Again referring to the different results obtained by bodily efforts and mind's attractive powers, there was a splendid illustration in the cases of two Iowa farmers who came under my observation. The one started in life with seventy dollars, the gift of his father. What can one do with seventy dollars? Why, bank it and go to work for some one. That was the decision his mind brought him. Its condition produced that thought, chemicalization. So he found employment, and, being vigorous, active and ambitious, received his board and twenty-two dollars per month, which he carefully hoarded. After some eight years of worse than slavery he saved enough to start himself as an independent farmer on a rented farm, and at last owned the farm.

His was entirely a case of striving after results through bodily efforts and he was successful, but others got the best years of his life at a nominal wage. He failed in his duty to himself, was unjust to himself, gave his force away, made money for others. He had no right to so misuse his energy; it was a God-given force to provide for his dependent ones. We are very apt to howl down the wealthy man as an autocrat and censure him for his success, but if we must blame anyone we should rather condemn the men who work for him, giving him part of their earnings when they should have all.

But, you say, some can do better by working for others than they can for themselves. I doubt it, or, if they can, the fault lies in their lack of wisdom to plan, courage and self-reliance to carry out. John G. Saxe wrote: -

Fools will be fools as certain as fate,

Men of wisdom, make them your tools;

That, only that, is the use of fools."

It contains a large element of truth, yet their foolishness scarcely exceeds our own, since we give our assistance and sympathy to their cowardly whines of poverty, hard luck, etc. Let them devote as much strength to some work, any work, as they do to getting sympathy and help and they would be able to care for themselves.
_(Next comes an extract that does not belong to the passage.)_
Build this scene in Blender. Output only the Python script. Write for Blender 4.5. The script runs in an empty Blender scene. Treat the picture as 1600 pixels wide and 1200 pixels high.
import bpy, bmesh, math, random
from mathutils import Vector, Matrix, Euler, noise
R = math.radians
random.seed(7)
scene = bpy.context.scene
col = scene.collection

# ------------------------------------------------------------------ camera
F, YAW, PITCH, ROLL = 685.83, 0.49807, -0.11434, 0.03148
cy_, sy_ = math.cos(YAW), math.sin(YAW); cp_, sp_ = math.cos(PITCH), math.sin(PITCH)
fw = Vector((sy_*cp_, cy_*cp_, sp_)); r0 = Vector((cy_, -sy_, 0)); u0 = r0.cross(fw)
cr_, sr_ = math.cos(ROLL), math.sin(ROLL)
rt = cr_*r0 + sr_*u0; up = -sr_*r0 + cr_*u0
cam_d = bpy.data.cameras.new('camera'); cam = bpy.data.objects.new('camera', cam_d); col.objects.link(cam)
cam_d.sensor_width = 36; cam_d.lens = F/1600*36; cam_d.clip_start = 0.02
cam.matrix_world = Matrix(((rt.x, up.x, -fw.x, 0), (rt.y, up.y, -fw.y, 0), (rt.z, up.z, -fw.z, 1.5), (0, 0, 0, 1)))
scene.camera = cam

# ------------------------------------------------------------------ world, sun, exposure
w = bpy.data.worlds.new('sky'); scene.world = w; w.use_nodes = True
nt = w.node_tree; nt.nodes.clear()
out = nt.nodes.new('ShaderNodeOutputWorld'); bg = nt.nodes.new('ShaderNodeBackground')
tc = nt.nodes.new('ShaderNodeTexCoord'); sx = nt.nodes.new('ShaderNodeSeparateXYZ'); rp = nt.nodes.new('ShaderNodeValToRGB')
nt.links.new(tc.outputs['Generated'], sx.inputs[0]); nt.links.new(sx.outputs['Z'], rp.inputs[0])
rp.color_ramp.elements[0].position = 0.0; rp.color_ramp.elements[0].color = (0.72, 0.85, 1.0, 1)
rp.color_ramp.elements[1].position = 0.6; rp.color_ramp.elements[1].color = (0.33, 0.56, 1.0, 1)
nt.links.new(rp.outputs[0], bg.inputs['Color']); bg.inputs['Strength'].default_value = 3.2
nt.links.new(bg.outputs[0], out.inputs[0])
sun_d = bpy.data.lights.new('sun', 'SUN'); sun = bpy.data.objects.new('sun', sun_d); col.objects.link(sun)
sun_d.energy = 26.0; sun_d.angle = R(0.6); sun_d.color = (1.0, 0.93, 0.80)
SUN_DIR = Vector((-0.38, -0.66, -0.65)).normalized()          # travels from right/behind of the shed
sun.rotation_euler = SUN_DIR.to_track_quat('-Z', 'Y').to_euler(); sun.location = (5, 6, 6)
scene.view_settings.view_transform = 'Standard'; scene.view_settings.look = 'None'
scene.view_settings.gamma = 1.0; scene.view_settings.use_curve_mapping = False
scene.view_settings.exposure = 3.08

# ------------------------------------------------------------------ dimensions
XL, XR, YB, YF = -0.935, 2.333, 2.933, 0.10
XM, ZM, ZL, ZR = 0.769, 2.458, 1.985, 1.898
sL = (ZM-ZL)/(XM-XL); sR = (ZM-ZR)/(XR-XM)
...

My hand is always in my pocket dragging out the dollars for some imbecile who is too cowardly craven to face the world standing on his own feet; and, if one spends time explaining these things to him, he whines, "I can't." Oh, yes, I'm a good fellow all right, and, as a result, am the vat into which hundreds dump their woes. I return thanks daily. That, when in the past I have tried the dumping process, some stony-hearted old businessman has figuratively kicked me out and on to my feet. It is making a man of me. Going up against the real thing is a developer all right (slang is so expressive). Oh, if you must come, tell your woes, get advice and go away with the expression, "I feel so much better after talking to you; my burdens are lighter," why come along, we will brace you up.

But let us go back and finish the history of our farmers.

The second man in mind had thirty dollars as his portion. He bought a team of poor old horses, paying a part thereon, and pre-empted some land. He raised his own crop, and in ten years was worth fifty thousand dollars - more than enough. It never occurred to him to go to work for another. His mind was incapable of receiving that class of thought. He relied on himself and asked no favors. Both were equally successful, having accomplished their object, yet what a trifle the one had as compared to the other.

Now this talk about it being the fate of the one to have to struggle, etc., is all rot. The fate lies in one's own mind. We personally know that the mental faculties can be developed until one sees everything from a different viewpoint. Things look different. Success looks easy instead of that impossible thing we have heretofore longed for. Start the suggestions.

Things on which we depend seldom meet out expectations. Success comes quietly, gently.